More than likely, a risk assessment would not have picked up the changes to arise later in the external environment, a counterparty analysis would not have picked up anything untoward on the buyers/sellers (especially where genuine counterparties were fraudulently used), transaction approval would therefore have been more or less automatic and transaction payments would follow the approved flow and should anyway be screened at engagement by the paying bank. Execution and ongoing monitoring and control is typically where things go wrong in trade and commodity finance, so having the right individuals with an appropriate level of experience is key to mitigating for what a tick-box approach will miss.

Investment in appropriate risk systems

Then there are the AI/IT system solutions, which are many and varied, especially in terms of effectiveness and cost. We don’t want to see a situation where the costs of compliance outweigh the benefits of engagement, but neither do we want an environment where effective risk management is left to chance. Some investment in appropriate risk systems is inevitable and there is a wealth of providers to choose from. However, the fee structures and absolute cost can be a deterrent for all but the established firms, so some providers need to get real about the economic cost versus benefit to their target clients. Trade finance funds don’t all have the same capacity as the banks to meet these costs, especially when they’re still building a book, and it’s often the case that more than one system is needed to address the multiple issues to be covered. This needs to be simplified.

Good risk management, though, is undeniably an enabler of sound revenues – and can be a real differentiator when competing for investor capital. Those firms who recognise this and invest in the resources to do more than pay mere lip service will benefit tremendously from a risk sensitive approach. Of course, trade finance funds come in various shapes and sizes: from the boutique fund managing family office capital through to the private fund managing professional investor capital to the listed funds managing the public consumer’s capital, each having its own requirements and expectations. A ‘one-size-fits-all’ regulation may be inappropriate in that respect, but ‘one-size-fits-all’ is invariably what we will get. 

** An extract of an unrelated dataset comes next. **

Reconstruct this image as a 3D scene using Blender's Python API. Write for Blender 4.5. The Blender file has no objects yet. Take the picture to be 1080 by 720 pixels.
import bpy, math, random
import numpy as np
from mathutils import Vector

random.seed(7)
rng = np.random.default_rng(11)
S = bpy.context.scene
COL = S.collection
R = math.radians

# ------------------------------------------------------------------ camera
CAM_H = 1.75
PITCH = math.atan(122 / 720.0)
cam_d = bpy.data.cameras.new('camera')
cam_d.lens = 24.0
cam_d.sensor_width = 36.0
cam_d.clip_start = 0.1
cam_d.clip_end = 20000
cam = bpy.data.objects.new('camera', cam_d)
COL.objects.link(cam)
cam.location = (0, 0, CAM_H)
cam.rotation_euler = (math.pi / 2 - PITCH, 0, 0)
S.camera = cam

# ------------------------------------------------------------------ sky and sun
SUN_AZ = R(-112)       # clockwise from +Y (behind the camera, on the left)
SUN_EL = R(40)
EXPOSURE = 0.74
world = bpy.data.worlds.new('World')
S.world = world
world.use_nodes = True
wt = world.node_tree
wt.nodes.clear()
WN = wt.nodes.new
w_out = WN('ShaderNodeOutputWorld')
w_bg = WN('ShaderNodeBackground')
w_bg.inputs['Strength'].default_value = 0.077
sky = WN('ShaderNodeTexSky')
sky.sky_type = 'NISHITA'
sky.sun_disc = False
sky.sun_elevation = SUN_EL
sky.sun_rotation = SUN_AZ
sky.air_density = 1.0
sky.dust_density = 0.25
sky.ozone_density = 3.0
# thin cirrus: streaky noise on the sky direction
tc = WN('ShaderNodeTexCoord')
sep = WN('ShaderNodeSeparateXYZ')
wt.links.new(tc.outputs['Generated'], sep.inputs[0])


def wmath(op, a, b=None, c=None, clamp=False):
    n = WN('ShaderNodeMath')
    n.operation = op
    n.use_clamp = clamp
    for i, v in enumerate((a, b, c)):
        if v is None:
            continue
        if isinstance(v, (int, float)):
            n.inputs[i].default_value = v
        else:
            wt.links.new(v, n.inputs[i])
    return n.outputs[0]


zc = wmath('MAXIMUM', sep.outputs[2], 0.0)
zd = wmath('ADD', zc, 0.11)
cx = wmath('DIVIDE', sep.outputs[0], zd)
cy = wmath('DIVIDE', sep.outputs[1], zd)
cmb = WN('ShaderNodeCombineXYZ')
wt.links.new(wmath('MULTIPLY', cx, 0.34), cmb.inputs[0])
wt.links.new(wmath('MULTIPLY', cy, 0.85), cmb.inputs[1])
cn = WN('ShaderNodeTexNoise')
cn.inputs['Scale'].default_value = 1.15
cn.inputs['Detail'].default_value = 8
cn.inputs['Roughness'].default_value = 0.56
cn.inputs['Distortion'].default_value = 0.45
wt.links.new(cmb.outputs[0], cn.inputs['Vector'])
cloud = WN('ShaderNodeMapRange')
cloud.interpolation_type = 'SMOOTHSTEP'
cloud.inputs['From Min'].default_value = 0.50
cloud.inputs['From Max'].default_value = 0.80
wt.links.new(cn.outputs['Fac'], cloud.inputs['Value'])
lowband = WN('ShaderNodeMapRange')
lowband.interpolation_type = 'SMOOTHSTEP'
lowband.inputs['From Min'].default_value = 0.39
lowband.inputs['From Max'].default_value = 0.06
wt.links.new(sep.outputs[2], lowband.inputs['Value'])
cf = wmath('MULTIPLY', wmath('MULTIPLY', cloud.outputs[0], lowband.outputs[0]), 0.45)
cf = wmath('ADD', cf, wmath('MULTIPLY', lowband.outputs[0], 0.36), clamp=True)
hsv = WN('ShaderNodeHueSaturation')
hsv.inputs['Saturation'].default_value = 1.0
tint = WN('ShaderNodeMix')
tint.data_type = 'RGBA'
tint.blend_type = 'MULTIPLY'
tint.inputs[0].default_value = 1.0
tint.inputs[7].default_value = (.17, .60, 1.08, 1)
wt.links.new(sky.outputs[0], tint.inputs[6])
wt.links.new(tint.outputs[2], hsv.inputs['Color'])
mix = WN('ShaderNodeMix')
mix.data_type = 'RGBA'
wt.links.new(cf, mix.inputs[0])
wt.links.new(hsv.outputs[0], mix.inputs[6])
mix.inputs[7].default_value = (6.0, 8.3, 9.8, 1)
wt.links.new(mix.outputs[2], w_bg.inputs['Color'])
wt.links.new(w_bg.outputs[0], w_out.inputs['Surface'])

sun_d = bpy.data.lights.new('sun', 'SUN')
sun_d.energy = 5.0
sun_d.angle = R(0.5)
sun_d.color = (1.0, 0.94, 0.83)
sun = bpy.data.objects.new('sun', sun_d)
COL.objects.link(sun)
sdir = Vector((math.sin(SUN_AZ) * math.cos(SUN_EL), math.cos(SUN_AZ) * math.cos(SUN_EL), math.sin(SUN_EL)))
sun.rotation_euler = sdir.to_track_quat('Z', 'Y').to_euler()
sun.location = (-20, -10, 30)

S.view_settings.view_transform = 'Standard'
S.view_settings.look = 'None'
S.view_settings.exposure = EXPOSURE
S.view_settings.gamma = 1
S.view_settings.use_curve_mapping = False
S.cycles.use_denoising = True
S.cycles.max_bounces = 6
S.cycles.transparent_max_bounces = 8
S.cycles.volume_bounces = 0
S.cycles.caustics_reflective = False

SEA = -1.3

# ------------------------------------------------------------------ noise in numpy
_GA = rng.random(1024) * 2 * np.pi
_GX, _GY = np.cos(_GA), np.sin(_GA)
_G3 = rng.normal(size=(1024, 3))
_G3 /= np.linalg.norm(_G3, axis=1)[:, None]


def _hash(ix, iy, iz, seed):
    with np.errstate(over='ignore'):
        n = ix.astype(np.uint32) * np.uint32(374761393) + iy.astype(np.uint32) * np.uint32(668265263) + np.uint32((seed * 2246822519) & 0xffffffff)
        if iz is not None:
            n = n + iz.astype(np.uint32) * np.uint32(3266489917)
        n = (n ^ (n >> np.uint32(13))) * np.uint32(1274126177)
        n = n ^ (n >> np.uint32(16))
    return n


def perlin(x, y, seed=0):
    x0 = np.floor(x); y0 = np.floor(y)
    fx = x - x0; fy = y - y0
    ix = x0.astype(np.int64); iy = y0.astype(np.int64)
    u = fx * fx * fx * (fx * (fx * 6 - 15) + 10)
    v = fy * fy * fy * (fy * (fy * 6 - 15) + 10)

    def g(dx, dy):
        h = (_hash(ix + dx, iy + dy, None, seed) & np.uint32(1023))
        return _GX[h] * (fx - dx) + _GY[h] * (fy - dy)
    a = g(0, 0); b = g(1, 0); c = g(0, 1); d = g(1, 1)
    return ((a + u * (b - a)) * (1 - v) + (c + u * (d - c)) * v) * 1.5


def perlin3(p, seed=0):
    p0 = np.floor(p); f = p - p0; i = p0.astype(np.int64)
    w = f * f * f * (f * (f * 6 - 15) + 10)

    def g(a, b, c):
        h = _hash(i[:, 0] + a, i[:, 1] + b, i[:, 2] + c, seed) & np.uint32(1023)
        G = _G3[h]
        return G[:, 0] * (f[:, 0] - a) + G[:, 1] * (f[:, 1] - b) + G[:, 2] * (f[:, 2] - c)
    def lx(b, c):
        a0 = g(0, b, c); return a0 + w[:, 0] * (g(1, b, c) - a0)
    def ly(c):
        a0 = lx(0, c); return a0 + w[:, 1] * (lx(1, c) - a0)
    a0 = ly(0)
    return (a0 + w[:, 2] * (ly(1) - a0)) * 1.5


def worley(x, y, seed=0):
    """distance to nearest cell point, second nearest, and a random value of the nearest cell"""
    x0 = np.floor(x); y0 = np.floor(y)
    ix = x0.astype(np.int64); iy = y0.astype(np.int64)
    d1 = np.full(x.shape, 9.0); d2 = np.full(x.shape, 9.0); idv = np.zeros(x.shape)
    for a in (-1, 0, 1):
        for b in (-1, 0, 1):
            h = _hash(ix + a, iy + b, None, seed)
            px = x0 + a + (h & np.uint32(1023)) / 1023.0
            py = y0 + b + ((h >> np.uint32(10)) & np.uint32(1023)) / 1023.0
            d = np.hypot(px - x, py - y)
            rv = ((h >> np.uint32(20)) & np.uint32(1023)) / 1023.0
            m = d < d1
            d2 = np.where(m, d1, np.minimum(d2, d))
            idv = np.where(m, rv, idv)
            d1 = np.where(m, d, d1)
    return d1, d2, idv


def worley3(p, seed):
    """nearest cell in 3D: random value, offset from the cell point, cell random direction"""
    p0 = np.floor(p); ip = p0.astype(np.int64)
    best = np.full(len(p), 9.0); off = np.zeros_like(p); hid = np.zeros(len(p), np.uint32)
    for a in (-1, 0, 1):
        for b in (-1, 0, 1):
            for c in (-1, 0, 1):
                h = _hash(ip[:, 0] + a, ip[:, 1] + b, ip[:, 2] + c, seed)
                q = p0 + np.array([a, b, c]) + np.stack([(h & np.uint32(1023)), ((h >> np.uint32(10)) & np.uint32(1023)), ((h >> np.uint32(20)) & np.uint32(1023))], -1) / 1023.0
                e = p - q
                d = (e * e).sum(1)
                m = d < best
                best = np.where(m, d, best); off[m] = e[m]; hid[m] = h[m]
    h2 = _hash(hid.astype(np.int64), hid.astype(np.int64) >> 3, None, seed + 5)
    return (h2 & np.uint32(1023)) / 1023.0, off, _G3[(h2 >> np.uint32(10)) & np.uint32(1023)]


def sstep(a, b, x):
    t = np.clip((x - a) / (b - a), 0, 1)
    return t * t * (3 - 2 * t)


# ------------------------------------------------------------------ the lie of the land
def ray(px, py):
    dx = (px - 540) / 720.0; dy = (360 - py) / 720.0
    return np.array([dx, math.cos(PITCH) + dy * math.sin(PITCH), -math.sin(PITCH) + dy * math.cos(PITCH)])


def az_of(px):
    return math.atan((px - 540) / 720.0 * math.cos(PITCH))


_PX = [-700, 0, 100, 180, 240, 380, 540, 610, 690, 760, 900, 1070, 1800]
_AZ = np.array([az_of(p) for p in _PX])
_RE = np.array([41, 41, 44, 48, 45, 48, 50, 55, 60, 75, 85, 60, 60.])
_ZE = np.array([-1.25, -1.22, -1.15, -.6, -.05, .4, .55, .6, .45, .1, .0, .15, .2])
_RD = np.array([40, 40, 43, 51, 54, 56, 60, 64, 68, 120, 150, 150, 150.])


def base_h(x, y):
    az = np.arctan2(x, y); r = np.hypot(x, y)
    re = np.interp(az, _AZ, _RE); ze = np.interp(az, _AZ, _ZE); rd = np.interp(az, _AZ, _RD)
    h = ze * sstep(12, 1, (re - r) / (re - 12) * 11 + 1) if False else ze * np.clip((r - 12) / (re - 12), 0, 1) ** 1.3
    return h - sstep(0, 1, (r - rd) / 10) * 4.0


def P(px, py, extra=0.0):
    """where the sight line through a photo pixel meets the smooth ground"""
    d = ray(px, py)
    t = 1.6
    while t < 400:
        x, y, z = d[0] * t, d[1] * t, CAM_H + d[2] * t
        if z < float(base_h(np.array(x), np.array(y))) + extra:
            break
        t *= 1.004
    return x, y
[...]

Welcome scrutiny – take stock

Notwithstanding, we should welcome that trade finance funds come under the scrutiny of the regulators as that will begin to level the playing field, enabling those funds with a sound risk management framework to positively differentiate themselves. However, where screening for AML/sanctions/financial crime is mandatory and should anyway be addressed, trying to regulate credit risk assessment is perhaps a step too far. That is because it all depends on judgements based on the available data and judgements made with experience may put a different bias on the results: not to have considered a material aspect would be negligent, but to have considered it and made the wrong judgement is simply a mistake. 

All trade finance funds should anyway now take stock: dust off those policy papers (if they exist), tidy up the audit trails and make sure that what the FCA/PRA wants to see addressed is effectively covered. You know it makes sense – mostly.